Rakip takımda benim en beğendiğim ve seneye veya yakın zamanda bizim takımda görmek istediğim oyuncu Marko Arapovic. 96 doğumlu oyuncu aslında 5 numara . Ancak yetenekleri ve potansiyeli onu 4 numara oynayabilmesine imkan veriyor. Genç takımlarda daha çok 5 numara olarak süre alırken, bu seviyelerde 4 numara olarak onu izliyoruz. Topla arası oldukça iyi, dış şutu var, sırtı dönük oyunları gayet iyi oynuyor, yaşına rağmen fiziği oldukça güçlü, ribaund sezgisi çok gelişmiş. Benim gözümde bu pozisyondaki bir oyuncu için sahip olması gereken herşeye sahip. Sadece tecrübe eksikliği var. Bir iki sene içinde çok üst düzey bir oyuncu olup NBA yolunu tutacaktır. Bizim maçta da eşlenme sorunu yaratabileceğini düşünüyorum. Özellikle Vesely&Udoh ikilisinin beraber oyunda kaldığı anlarda dış şutları ile canımızı yakabilir.

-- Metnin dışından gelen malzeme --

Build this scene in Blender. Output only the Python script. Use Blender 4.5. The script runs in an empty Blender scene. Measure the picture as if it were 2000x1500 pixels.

Takımın en istikrarlı oyuncularından biri James White. Bir zamanlar bizim formamızı da giymiş olan White hep atletik özellikleri ile öne çıkmış bir oyuncu. Ancak son zamanlarda olgunlaşan basketbolunu daha çeşitli hale getirdi. Hiçbir zaman çok büyük bir yıldız olmadı ama her takıma katkı verebilen komple bir 3 numara.
Son bahsetmek istediğim oyuncu Fran Pilepic. Ne kadar Top16’da performansı düşmüş olsa da, takımın en iyi üçlük atan oyuncusu. Normal sezonda %63 olan üçlük yüzdesi Top16 ile birlikte %48,5 lara düşmüş durumda. Yine de bu konuda çok dikkatli olmamız gerekli.
Cedevita takımının en kilit noktası savunma ribaundları. Savunma ribaundlarında etkili olduğu maçlarda kazanmaya daha yakın oluyorlar. Kazandıkları maçlarda ortalama 26,5 savunma ribaundu alırken , kaybettikleri maçlarda bu sayı 16,5 ‘a düşüyor. Bunu destekleyen bir istatistik daha vereyim. Kaybettikleri maçlarda rakipleri 17,5 hücum ribaundu alırken , kazandıkları maçlarda rakiplerini 9,5 da tutmuşlar. Bizim açımızdan da hücum ribaundlarındaki etkinliğimiz bizi galibiyete daha kolay götürecektir.
Genel olarak bizim seviyemizde bir takım değiller. Konsantre olup normal basketbolumuzu oynarsak bizim açımızdan zor bir maç olmayacaktır. Ancak Darüşşafaka maçının son çeyreğindeki gibi gevşek ve lakayıt oynarsak Top16’da her takım içerde dışarda bizi yenebilir.
özellikle maç önü yazılarınızı takip ediyorum.Maçtan önce rakiple ilgilive maç hakkında iyi bir özet ve hazırlık oluyor.Arapoviç için yorumunuzu iddalı ve cesur buldum.Bu yazıda bizim nasıl oynamamıza ilişkin daha az şey paylaşmışsınız.